TRIBUNNEWS.COM, JAKARTA - Isu ketahanan energi ini menjadi permasalahan yang rentan untuk dibahas para calon presiden. Namun, yang penting bahwa pengurangan subsidi BBM ini harus diimbangi juga dengan perluasan lapangan kerja.
Langkah serupa diusulkan oleh Kresnayana Yahya, pemberhati masalah ekonomi dari Institut Teknologi Sepuluh Nopember (ITS) Surabaya. “Seharusnya ada insetif sebesar 10 persen untuk energi terbarukan,” ujar Yahya, Minggu (8/6/2014).
Dia mencontohkan adanya campuran biodiesel terhadap BBM fosil yang dilakukan secara bertahap. Saat ini baru 10 persen dan akan meningkat 15 persen pada 2016. Proses ini memang terlalu lama. “Harusnya saat 2016 nanti, sudah mencapai 40 persen mengingat pasokan bahan bakar nabatinya sangat melimpah,” ujarnya.
Kemudian Kresna menunjuk perkebunan kelapa sawit di Indonesia yang begitu luas. Salah satu bentuk insentifnya berupa pembebasan pembayaran PBB selama dua tahun, asalkan pengusaha kelapa sawit bersedia menyetor 30 persen dari hasil produksinya kepada pemerintah untuk dipakai sebagai bahan bakar nabati (biodiesel).

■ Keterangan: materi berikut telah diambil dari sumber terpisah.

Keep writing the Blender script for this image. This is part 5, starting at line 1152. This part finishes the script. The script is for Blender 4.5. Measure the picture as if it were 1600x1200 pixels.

“Jika ini diterapkan secara sungguh-sungguh, saya yakin harga keekonomisan BBM bisa tercapai lebih cepat tanpa aksi protes berlebihan dari masyarakat,” ujarnya.
Namun, di mata Kodrat Wibowo, pengamat ekonomi asal Universitas Padjajaran, belum melihat adanya keseriusan pemerintah, termasuk konversi ke biodiesel. Meski sempat diperintahkan presiden melalui sebuah Kepres pada 2010 lalu, namun perintah itu tidak disertai dengan langkah-langkah konkrit untuk mendukung biodiesel tersebut.
“Tidak ada kebijakan pemerintah terkait penanaman pohon jarak secara besar-besaran. Tidak ada juga upaya pemerintah menyiapkan infrastrukturnya berupa pabrik dan lainnya,” ujarnya.